The show is essentially an attempt to provide a context for a key work from the Columbus Museum, Still Life with Compote and Glass (1914–15), a very strange and playful painting that might have signaled the beginning of Picasso's polka-dot period. With its clashing shards of pattern, it looks like a cubist still life that has been invaded by a linoleum catalog. It is Picasso at his most ingratiating, giving not a hint of the carnage happening not too far away.

By including several works that relate to this painting, the show presents a somewhat more decorative, ebullient, and even humorous Picasso than we are used to seeing. He is particularly interested in pattern and texture, so he paints cubist compositions that show us bits of wood paneling, marble wainscoting, and tweed. While others, in the aftermath of the war, sought to purge environments of decoration, Picasso during the war played with and perhaps celebrated signs of bourgeois comfort.

As a film in the exhibition shows, cubism, which Picasso had invented along with the French artist Georges Braque during the first decade of the century, was under attack in wartime France. It was shown in cartoons and discussed in the media as though it were a German invention whose purpose was to destroy the classic beauty of France. You can see how people living in a world that seemed to be coming apart would react against an art that sets out to take the world apart.

You could, I suppose, interpret the bits of decor that Picasso incorporated into his canvases as ruins, but that would be wrongheaded. These are ebullient works that celebrate ordinary comforts, not manifestos or laments. Unlike the pioneering cubist works, they are relaxed and a bit eclectic, sometimes mixing in other styles and approaches on the same canvas.

Also during this period, Picasso began to do beautiful portrait drawings in pencil, in the refined French tradition of Jean-August-Dominique Ingres, several of which are in the show. Then, after a trip to Italy, Picasso began doing works in his version of Greco-Roman traditions. After the war, he did paintings of large and sensuous, but maternal, women with grotesquely oversize hands and feet. The wall text tells us these were inspired by the works of Pierre-Auguste Renoir, though I see Michelangelo, too.
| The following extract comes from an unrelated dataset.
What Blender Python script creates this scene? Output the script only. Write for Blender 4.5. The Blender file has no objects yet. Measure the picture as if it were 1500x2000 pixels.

These seem somehow to be figures of comfort and healing after the war.

Picasso's multiple approaches—some of which were backward-looking—worried modernists who believed art must always progress. They feared Picasso was backsliding, or surrendering to the slanders against cubism. Still, he did not abandon cubism; it remained one important way in which he saw and depicted the world.

This was also the moment when Picasso became involved with ballet, working closely with dancer-choreographer Léonide Massine, composer Erik Satie, and poet-artist Jean Cocteau on the 1917 ballet Parade.

Picasso created three oversize works of ambulatory sculpture: a Frenchman with a massive pipe stuck in his mouth and a walking staff like a large match, an American with a skyscraper growing out of his shoulder, and a horse that is a comic predecessor of the one in Picasso's great antiwar painting, Guernica (1937).

There are reproductions of these in the show, along with the sole surviving original costume, the one Massine wore in his role as the Chinese conjurer. It includes a wonderful hat, shaped a bit like a flame but mostly black. There are also some great documentary photographs, including one showing Picasso and his assistants stopping for a break, sprawled across the vast curtain they are painting.

Parade was the reason for Picasso's sojourn in Italy, and it was also where he met his future wife, ballerina Olga Khokhlova, of which there are several portraits in the show. They are stylistically varied, but none is the kind of cubist portrait we see earlier of a lover's body reduced to squares, triangles, and semicircles.

Picasso seems, overall, to have come through the war with little personal or professional loss. We don't really know, though, whether his art was shaped by the war, and if so, how. What this exhibition shows us is the artist finding ever more ways to be Picasso.